来年の日米安全保障条約改定50周年に向け、「日米同盟の深化」を目指して日米両政府が始めることにしていた新たな協議について、米政府が「延期」の意向を日本政府に通告してきたことが8日、政府関係者の話でわかった。
(中略)「同盟深化」の協議は、将来の両国関係強化の象徴と位置づけられているもので、普天間問題の混乱は、日米関係全体に深刻な悪影響を及ぼし始めた。

http://www.yomiuri.co.jp/politics/news/20091208-OYT1T00777.htm

だそうで。「だから、基地問題で波風立てるような政策変更をすべきではない」という論調をよく見聞きしますが、私にはむしろ、基地問題一つで日米同盟協議が放置されること自体、今のアメリカにとって日米同盟の価値は所詮その程度、と言われているように思えます。
「中国が過剰に成長する今後、日米同盟はますます重要になっていく」と言う人がいますが、それは「日本にとっては」という一方的な都合に過ぎず、日本が平伏して恭順の意を示した所で「米国にとっての」日本の価値が上がる訳ではないでしょう。

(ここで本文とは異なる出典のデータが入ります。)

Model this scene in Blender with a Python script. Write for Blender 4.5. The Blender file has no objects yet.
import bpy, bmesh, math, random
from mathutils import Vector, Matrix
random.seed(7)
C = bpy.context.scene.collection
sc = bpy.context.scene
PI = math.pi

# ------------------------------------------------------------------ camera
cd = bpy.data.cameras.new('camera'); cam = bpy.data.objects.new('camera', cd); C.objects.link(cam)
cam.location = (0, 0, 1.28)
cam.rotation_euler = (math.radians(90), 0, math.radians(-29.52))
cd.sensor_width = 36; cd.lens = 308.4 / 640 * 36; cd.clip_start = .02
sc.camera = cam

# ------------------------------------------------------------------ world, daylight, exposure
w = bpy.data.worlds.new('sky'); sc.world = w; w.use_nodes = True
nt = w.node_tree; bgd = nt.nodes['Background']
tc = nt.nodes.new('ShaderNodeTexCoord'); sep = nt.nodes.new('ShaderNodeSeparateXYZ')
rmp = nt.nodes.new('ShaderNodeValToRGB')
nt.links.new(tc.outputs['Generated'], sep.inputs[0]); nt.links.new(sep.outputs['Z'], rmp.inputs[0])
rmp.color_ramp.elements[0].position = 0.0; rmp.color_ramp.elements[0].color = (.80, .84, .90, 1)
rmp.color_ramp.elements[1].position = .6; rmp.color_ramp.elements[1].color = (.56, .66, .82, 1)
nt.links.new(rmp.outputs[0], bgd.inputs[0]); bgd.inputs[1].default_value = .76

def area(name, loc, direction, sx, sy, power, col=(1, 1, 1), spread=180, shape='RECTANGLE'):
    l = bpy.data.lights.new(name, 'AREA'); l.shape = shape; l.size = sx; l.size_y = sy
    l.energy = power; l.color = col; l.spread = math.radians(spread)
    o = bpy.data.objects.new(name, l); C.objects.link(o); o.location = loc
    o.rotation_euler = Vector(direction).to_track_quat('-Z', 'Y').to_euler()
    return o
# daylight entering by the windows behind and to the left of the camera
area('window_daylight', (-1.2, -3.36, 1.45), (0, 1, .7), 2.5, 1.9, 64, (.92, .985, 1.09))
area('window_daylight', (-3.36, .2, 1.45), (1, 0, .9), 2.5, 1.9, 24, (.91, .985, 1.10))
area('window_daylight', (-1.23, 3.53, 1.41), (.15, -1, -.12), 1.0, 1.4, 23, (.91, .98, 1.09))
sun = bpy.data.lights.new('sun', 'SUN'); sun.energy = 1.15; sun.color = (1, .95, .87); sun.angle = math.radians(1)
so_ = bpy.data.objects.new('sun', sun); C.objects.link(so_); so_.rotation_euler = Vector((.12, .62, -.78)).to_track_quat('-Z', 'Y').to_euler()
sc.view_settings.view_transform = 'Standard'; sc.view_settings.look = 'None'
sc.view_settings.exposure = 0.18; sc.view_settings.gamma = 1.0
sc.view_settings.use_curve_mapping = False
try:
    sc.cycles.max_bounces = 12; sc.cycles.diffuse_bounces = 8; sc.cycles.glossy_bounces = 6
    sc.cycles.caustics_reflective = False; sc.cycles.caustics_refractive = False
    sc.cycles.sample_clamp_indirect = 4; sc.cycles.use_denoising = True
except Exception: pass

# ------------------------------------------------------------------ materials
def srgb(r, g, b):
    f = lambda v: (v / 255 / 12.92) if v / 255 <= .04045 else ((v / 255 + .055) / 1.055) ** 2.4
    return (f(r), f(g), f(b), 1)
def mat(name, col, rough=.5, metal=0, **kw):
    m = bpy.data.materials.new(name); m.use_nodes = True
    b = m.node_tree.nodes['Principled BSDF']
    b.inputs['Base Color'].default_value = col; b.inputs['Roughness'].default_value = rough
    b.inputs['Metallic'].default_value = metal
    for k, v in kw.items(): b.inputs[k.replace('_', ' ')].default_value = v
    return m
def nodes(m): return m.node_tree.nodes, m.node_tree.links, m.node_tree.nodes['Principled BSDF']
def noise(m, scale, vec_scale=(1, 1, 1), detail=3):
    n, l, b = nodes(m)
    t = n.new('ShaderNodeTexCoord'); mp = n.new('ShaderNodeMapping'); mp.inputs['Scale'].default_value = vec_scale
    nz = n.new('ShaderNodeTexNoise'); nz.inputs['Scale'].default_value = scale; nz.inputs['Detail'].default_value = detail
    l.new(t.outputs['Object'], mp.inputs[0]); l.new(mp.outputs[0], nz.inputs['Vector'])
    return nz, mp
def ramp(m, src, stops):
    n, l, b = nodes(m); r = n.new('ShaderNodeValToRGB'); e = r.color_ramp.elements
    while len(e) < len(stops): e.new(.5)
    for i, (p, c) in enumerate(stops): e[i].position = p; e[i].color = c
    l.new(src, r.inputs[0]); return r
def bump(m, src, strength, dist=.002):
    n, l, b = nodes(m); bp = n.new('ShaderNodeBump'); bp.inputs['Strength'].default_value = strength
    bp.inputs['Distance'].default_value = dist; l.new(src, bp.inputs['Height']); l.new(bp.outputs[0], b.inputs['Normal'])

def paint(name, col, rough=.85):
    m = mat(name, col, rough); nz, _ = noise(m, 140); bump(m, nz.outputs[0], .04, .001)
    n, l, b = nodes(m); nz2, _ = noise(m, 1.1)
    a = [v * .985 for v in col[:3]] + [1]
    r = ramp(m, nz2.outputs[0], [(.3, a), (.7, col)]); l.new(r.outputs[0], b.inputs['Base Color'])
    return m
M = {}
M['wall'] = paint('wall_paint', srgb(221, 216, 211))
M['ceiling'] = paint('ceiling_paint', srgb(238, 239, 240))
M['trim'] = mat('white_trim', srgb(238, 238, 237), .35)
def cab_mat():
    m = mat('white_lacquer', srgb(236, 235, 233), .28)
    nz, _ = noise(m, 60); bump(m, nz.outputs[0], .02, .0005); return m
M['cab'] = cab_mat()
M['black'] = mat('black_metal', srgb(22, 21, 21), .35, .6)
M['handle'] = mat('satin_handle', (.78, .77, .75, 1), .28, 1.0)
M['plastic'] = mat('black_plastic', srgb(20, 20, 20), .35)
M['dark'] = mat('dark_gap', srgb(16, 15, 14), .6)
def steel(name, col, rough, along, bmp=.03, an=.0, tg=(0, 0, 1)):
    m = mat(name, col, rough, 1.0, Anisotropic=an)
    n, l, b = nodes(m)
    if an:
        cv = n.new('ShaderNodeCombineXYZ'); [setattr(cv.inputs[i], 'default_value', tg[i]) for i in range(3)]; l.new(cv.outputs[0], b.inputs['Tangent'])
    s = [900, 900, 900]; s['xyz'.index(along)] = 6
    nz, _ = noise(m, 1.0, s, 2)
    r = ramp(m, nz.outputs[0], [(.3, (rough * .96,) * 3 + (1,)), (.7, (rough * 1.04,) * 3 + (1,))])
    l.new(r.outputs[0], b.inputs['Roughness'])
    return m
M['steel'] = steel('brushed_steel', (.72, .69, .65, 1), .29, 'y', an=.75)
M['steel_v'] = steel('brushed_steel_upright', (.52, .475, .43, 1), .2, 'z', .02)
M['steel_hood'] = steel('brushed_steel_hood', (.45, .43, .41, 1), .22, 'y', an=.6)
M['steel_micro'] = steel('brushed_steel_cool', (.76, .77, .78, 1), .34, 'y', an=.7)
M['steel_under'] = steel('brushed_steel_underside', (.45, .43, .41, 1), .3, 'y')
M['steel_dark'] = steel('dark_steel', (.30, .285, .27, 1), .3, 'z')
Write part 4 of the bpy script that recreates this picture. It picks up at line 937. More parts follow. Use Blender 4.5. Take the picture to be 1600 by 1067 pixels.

米国の外交の歴史は「必要な時には揉み手してすり寄ってくるが、要らなくなると平然と手のひら返す」、銀行のような遣り口の繰り返しです。つい最近、デタラメな情報に基づいて一方的に戦争を仕掛けられたイラクとかいう国は、以前は反イランの拠点として米から軍事&経済支援を受けていた国でした。日本は60年間手のひらを返されていませんが、それは米国が日本を特別に愛しているからではなく、歴史の偶然で60年間ずっと利用価値があったからにすぎません。
この先、米中間の経済的相互依存&相互利益がどんどん拡大した時、もし日中間に深刻な対立が生じた場合、日中どちらの側に付くのが米国の国益にかなうでしょうか?。中国を牽制する方が重要と判断される可能性ももちろんありますが、イラクのように捨て駒にされる可能性も十分あると私は思います。もう冷戦時代ではなく、日本には当時のような特別で絶対的な価値はありません。米国は両国がもたらす便益の大小を冷徹に検討するでしょう。
とはいえ米国にとって日米安保は都合のよい金蔓条約ですから、向こうから破棄を言い出す事はないでしょう。基地を設置し、思いやり予算を上納し、「高額な保険料」を毎年払っているんだから、いざという時は必ず保険が効くはずだと無邪気に信じているのは阿呆かもしれません。

1971年、ニクソン大統領が翌年の中国訪問を電撃発表した際、日本政府は事前に知らされておらず泡食ったそうですが、いつか将来その二の舞を喰らうことになるかもしれません。先のオバマ大統領の訪問。日本は23時間で中国は3泊4日だったというあたりに、既に米国からのメッセージが込められている気がしますが…。